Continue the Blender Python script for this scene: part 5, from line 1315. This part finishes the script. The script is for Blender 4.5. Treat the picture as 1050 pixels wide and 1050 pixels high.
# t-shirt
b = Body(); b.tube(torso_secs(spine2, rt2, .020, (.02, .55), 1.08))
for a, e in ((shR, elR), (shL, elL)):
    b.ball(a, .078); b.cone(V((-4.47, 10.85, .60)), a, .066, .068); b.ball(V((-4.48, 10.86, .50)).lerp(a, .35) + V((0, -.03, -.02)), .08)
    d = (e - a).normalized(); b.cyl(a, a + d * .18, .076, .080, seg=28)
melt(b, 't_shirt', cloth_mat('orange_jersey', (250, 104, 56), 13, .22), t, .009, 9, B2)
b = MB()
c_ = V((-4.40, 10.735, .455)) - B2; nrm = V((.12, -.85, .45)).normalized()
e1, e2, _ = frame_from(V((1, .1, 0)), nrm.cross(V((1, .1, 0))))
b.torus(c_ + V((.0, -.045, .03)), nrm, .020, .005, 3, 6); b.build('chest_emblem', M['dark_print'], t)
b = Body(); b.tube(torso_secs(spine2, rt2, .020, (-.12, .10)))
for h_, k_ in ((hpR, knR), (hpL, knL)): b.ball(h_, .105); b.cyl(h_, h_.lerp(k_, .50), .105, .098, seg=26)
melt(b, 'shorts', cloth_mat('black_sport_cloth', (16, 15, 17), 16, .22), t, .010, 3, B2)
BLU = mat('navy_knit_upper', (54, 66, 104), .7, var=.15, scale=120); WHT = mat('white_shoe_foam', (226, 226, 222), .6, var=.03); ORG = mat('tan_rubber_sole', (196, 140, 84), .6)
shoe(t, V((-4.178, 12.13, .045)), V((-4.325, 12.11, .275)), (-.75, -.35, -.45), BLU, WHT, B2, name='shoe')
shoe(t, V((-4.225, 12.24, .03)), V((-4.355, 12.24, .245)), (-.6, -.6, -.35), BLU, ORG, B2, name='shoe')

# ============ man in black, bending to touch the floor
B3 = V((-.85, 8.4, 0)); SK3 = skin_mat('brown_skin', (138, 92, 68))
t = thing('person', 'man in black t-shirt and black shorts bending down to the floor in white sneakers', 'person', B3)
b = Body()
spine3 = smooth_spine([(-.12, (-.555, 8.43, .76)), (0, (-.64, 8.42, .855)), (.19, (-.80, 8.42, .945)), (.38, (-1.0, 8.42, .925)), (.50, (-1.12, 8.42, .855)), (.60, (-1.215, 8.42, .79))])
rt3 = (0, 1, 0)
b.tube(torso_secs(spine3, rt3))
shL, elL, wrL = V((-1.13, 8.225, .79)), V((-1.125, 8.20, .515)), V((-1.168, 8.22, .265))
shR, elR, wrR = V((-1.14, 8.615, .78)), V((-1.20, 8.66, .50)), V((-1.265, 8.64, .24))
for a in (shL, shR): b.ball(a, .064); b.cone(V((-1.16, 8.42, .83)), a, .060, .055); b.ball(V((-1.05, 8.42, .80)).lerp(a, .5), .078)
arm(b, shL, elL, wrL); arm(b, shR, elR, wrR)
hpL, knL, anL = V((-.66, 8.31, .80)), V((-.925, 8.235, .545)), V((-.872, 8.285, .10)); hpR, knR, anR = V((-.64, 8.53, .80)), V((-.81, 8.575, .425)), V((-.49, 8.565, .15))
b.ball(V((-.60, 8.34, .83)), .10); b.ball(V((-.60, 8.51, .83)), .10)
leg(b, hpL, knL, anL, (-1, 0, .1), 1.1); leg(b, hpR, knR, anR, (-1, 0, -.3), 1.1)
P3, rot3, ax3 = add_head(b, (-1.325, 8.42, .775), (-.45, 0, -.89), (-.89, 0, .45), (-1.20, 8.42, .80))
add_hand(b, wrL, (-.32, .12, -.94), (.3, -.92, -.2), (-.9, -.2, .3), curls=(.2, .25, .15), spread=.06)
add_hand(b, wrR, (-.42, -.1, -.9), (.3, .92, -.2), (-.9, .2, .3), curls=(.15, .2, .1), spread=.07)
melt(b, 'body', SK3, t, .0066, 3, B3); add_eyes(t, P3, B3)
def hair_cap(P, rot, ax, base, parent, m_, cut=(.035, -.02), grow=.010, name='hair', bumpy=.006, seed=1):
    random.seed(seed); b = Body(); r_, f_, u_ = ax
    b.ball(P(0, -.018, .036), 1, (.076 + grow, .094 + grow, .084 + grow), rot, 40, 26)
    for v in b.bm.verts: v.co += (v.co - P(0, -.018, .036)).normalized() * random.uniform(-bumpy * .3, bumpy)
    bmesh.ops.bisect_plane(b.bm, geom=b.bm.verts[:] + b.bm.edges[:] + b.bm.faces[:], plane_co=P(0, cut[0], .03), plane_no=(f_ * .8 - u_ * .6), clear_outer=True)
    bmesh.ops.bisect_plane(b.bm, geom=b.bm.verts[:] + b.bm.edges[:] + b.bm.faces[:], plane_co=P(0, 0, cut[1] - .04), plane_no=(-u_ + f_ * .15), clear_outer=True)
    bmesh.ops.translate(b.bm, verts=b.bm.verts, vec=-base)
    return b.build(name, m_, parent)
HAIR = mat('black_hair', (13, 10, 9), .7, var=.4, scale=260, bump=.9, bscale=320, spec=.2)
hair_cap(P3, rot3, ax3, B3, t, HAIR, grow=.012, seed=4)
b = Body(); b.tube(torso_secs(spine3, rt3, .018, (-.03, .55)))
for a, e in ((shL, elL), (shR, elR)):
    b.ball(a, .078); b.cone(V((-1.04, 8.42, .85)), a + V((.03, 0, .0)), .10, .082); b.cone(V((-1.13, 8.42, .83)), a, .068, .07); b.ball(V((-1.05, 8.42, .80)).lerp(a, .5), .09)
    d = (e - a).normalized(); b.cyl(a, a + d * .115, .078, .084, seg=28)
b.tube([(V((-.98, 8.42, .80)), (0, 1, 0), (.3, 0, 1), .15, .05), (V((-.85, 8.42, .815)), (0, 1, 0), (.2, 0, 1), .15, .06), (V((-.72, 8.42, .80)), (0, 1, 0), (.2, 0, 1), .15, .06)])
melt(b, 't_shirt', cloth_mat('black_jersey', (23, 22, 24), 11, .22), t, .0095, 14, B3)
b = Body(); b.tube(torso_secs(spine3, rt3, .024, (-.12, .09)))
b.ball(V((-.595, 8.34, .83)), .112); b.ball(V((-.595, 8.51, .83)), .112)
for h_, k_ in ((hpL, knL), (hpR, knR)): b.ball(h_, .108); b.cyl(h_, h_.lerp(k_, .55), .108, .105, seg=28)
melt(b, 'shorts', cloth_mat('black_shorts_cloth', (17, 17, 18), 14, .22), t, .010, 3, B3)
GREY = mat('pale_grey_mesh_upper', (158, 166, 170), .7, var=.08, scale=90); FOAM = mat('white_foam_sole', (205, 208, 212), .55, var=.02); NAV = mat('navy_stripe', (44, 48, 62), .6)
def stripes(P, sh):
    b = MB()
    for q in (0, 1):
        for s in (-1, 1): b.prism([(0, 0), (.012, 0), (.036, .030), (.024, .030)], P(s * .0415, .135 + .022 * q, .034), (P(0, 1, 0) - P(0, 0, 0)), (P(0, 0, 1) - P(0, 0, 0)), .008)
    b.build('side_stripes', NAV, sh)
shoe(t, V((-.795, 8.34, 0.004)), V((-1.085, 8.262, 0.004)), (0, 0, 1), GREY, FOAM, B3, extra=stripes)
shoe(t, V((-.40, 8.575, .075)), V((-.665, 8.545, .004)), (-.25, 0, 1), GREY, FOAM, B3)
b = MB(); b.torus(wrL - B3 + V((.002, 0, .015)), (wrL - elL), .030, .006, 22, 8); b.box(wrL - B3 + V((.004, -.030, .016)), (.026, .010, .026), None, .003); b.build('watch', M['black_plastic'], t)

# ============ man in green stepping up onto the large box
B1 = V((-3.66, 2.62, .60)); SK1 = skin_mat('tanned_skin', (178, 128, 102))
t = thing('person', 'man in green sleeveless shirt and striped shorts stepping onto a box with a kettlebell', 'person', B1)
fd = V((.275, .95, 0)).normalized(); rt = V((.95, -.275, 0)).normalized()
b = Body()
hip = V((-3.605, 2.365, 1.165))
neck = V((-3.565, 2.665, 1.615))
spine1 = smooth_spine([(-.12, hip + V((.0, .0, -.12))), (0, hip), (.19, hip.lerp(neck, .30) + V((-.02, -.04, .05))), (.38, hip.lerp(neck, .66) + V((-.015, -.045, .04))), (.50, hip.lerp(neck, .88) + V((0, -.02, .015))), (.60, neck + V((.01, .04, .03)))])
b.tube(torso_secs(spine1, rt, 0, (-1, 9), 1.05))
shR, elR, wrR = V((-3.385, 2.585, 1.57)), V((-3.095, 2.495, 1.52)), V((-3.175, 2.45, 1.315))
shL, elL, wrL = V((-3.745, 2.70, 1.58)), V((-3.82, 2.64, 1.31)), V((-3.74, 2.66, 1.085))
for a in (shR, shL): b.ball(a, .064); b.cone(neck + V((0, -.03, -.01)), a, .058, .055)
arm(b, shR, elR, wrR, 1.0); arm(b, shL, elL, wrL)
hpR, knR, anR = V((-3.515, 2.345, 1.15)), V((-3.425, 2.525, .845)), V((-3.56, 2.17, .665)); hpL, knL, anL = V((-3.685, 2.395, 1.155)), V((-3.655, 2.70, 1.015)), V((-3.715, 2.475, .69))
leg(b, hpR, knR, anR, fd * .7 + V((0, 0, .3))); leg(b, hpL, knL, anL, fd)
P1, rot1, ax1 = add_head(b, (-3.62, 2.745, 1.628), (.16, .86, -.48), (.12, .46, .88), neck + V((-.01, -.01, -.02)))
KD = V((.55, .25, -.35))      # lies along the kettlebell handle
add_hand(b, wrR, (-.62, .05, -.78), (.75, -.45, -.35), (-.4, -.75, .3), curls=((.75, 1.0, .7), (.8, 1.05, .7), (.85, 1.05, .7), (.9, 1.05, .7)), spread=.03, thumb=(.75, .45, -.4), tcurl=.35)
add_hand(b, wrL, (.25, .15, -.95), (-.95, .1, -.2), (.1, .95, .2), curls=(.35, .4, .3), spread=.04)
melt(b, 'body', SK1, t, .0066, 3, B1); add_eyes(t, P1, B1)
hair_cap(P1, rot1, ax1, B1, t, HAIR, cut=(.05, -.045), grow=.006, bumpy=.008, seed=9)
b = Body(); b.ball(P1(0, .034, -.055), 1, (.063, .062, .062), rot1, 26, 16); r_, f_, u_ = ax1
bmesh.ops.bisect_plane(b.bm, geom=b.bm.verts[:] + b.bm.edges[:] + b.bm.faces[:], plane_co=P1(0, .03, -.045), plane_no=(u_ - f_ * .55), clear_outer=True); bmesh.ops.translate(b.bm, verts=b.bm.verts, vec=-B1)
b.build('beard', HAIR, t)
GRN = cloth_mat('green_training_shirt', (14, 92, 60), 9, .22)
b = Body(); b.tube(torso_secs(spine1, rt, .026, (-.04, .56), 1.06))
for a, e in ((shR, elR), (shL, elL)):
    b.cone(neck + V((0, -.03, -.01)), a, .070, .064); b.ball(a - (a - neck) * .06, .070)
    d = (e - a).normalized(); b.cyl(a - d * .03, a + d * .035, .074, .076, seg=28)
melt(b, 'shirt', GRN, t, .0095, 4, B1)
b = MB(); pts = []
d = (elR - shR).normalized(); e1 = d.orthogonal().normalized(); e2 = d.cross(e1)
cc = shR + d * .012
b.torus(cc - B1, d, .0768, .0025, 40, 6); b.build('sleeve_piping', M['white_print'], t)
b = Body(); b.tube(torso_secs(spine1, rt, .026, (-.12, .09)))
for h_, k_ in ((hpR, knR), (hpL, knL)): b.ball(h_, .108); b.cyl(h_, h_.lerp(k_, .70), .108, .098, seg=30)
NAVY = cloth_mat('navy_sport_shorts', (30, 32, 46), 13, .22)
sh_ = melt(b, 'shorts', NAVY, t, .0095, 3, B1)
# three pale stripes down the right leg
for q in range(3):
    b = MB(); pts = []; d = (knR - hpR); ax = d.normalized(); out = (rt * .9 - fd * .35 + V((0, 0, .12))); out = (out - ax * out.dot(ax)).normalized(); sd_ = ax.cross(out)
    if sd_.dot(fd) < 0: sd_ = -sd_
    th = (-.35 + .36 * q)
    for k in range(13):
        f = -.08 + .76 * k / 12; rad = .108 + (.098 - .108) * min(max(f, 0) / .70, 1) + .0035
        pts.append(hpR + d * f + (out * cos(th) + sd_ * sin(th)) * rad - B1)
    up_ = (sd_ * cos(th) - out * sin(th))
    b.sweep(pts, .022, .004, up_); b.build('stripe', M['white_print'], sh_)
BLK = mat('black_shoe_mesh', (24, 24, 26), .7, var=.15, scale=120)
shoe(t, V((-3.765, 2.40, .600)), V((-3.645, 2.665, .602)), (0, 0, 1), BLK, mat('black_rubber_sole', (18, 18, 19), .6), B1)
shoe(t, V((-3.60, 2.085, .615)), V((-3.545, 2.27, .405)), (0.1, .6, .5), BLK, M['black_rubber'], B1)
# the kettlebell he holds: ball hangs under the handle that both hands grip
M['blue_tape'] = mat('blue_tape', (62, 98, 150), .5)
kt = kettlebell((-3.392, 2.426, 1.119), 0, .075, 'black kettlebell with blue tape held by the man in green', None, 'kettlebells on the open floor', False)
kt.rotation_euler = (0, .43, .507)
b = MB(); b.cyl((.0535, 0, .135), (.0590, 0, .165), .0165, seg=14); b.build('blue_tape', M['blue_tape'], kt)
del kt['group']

+ + + +

:: Directions for this task ::
Please write out the material word for word from its first line through the line holding "ORG, B2, name='shoe')", including both, and no line past it.

:: Result ::
Continue the Blender Python script for this scene: part 5, from line 1315. This part finishes the script. The script is for Blender 4.5. Treat the picture as 1050 pixels wide and 1050 pixels high.
# t-shirt
b = Body(); b.tube(torso_secs(spine2, rt2, .020, (.02, .55), 1.08))
for a, e in ((shR, elR), (shL, elL)):
    b.ball(a, .078); b.cone(V((-4.47, 10.85, .60)), a, .066, .068); b.ball(V((-4.48, 10.86, .50)).lerp(a, .35) + V((0, -.03, -.02)), .08)
    d = (e - a).normalized(); b.cyl(a, a + d * .18, .076, .080, seg=28)
melt(b, 't_shirt', cloth_mat('orange_jersey', (250, 104, 56), 13, .22), t, .009, 9, B2)
b = MB()
c_ = V((-4.40, 10.735, .455)) - B2; nrm = V((.12, -.85, .45)).normalized()
e1, e2, _ = frame_from(V((1, .1, 0)), nrm.cross(V((1, .1, 0))))
b.torus(c_ + V((.0, -.045, .03)), nrm, .020, .005, 3, 6); b.build('chest_emblem', M['dark_print'], t)
b = Body(); b.tube(torso_secs(spine2, rt2, .020, (-.12, .10)))
for h_, k_ in ((hpR, knR), (hpL, knL)): b.ball(h_, .105); b.cyl(h_, h_.lerp(k_, .50), .105, .098, seg=26)
melt(b, 'shorts', cloth_mat('black_sport_cloth', (16, 15, 17), 16, .22), t, .010, 3, B2)
BLU = mat('navy_knit_upper', (54, 66, 104), .7, var=.15, scale=120); WHT = mat('white_shoe_foam', (226, 226, 222), .6, var=.03); ORG = mat('tan_rubber_sole', (196, 140, 84), .6)
shoe(t, V((-4.178, 12.13, .045)), V((-4.325, 12.11, .275)), (-.75, -.35, -.45), BLU, WHT, B2, name='shoe')
shoe(t, V((-4.225, 12.24, .03)), V((-4.355, 12.24, .245)), (-.6, -.6, -.35), BLU, ORG, B2, name='shoe')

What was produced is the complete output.